Michael: Of course, we have internal benchmarks and yardsticks. But broadly speaking, we hope to create an understanding among all stakeholders, households, financial sector players, and the broader business community of the utility of ethical engagement in the market. Success for us is more external. Awareness and understanding among the public and private sectors are important to us. We can't have a vibrant market without players like pension funds, for instance. After that, any operational success for FAB will be automatic as long as we work hard and collaborate.

Shega: Considering the limited amount of trading activity, what do you think will be catalytic to kickstart vibrant trading activity?

Michael: First, we need to differentiate between the capital market and the Exchange. This is a common mix-up. While the exchange is a major part of the market, it is not the only one. Of course, we need many listed companies and a variety of securities to create public enthusiasm around the Exchange. But capital is a commodity in this market, and there is plenty of capital already out there. The banking industry alone is walking around with over 3 trillion Birr.

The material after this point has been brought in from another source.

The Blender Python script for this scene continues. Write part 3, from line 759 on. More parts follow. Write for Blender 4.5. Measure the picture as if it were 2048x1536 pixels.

The market is large, while trading activity is determined by several push and pull factors. If the ongoing stimulation continues with the Authority and the Exchange as leaders in bringing qualified, ethical, and compliant service providers while share companies and family-owned businesses learn about the market, update themselves, and adopt modern capital raising instruments, it is inevitable. Public awareness creation is the most important stimulant for market activity through the collaboration of both the private and public sector. The incentives are there already to engage both as issuers and investors. With awareness and the right regulatory frameworks, market activity will come by itself.

Shega: Two of the listed shares are from commercial banks. Do you expect many more companies to come forth in the short term?

Michael: Yes. Since we don’t have any evidence on how many are currently in preparation, it is hard to say how many. But I believe the benefits and value provided by listing are too appealing for any serious players to ignore. As more firms see the operational value in listing, many will follow.  I know the Exchange has its own target. I expect firms not operating in the financial sector to come soon. Especially high-turnover businesses, which require a significant amount of capital.